Data excerpt
====

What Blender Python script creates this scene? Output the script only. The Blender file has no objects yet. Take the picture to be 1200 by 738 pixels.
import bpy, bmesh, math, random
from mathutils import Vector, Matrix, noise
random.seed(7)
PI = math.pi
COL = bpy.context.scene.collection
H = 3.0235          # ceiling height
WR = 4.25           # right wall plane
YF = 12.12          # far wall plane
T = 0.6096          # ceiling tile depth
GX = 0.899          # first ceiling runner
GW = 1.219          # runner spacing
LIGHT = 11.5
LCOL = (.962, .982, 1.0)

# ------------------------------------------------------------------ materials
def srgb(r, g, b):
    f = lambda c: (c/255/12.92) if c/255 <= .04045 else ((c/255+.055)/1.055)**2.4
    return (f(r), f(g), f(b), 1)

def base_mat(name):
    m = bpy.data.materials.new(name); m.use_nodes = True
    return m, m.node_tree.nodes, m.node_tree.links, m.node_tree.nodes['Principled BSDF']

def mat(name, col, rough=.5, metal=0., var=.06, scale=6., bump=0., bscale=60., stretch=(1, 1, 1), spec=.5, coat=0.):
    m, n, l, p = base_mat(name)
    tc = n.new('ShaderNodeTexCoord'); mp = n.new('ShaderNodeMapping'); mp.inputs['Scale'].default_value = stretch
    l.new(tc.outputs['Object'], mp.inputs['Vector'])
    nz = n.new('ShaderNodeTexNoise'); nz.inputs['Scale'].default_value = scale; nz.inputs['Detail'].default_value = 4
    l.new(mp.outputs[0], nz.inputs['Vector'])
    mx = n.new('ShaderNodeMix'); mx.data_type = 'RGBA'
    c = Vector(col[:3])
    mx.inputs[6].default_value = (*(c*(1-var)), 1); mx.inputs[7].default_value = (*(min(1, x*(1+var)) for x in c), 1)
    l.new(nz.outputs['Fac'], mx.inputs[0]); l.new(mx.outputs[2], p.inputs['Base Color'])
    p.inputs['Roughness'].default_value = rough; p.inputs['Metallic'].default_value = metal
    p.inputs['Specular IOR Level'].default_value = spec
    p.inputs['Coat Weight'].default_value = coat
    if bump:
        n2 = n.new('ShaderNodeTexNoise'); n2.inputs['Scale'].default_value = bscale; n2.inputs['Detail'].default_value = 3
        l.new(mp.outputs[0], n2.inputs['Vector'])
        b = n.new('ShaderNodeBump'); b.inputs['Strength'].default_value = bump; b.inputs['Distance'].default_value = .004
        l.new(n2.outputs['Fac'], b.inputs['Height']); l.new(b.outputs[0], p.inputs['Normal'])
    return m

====

Do this
Type out the material again exactly as presented.

Answer to the problem
What Blender Python script creates this scene? Output the script only. The Blender file has no objects yet. Take the picture to be 1200 by 738 pixels.
import bpy, bmesh, math, random
from mathutils import Vector, Matrix, noise
random.seed(7)
PI = math.pi
COL = bpy.context.scene.collection
H = 3.0235          # ceiling height
WR = 4.25           # right wall plane
YF = 12.12          # far wall plane
T = 0.6096          # ceiling tile depth
GX = 0.899          # first ceiling runner
GW = 1.219          # runner spacing
LIGHT = 11.5
LCOL = (.962, .982, 1.0)

# ------------------------------------------------------------------ materials
def srgb(r, g, b):
    f = lambda c: (c/255/12.92) if c/255 <= .04045 else ((c/255+.055)/1.055)**2.4
    return (f(r), f(g), f(b), 1)

def base_mat(name):
    m = bpy.data.materials.new(name); m.use_nodes = True
    return m, m.node_tree.nodes, m.node_tree.links, m.node_tree.nodes['Principled BSDF']

def mat(name, col, rough=.5, metal=0., var=.06, scale=6., bump=0., bscale=60., stretch=(1, 1, 1), spec=.5, coat=0.):
    m, n, l, p = base_mat(name)
    tc = n.new('ShaderNodeTexCoord'); mp = n.new('ShaderNodeMapping'); mp.inputs['Scale'].default_value = stretch
    l.new(tc.outputs['Object'], mp.inputs['Vector'])
    nz = n.new('ShaderNodeTexNoise'); nz.inputs['Scale'].default_value = scale; nz.inputs['Detail'].default_value = 4
    l.new(mp.outputs[0], nz.inputs['Vector'])
    mx = n.new('ShaderNodeMix'); mx.data_type = 'RGBA'
    c = Vector(col[:3])
    mx.inputs[6].default_value = (*(c*(1-var)), 1); mx.inputs[7].default_value = (*(min(1, x*(1+var)) for x in c), 1)
    l.new(nz.outputs['Fac'], mx.inputs[0]); l.new(mx.outputs[2], p.inputs['Base Color'])
    p.inputs['Roughness'].default_value = rough; p.inputs['Metallic'].default_value = metal
    p.inputs['Specular IOR Level'].default_value = spec
    p.inputs['Coat Weight'].default_value = coat
    if bump:
        n2 = n.new('ShaderNodeTexNoise'); n2.inputs['Scale'].default_value = bscale; n2.inputs['Detail'].default_value = 3
        l.new(mp.outputs[0], n2.inputs['Vector'])
        b = n.new('ShaderNodeBump'); b.inputs['Strength'].default_value = bump; b.inputs['Distance'].default_value = .004
        l.new(n2.outputs['Fac'], b.inputs['Height']); l.new(b.outputs[0], p.inputs['Normal'])
    return m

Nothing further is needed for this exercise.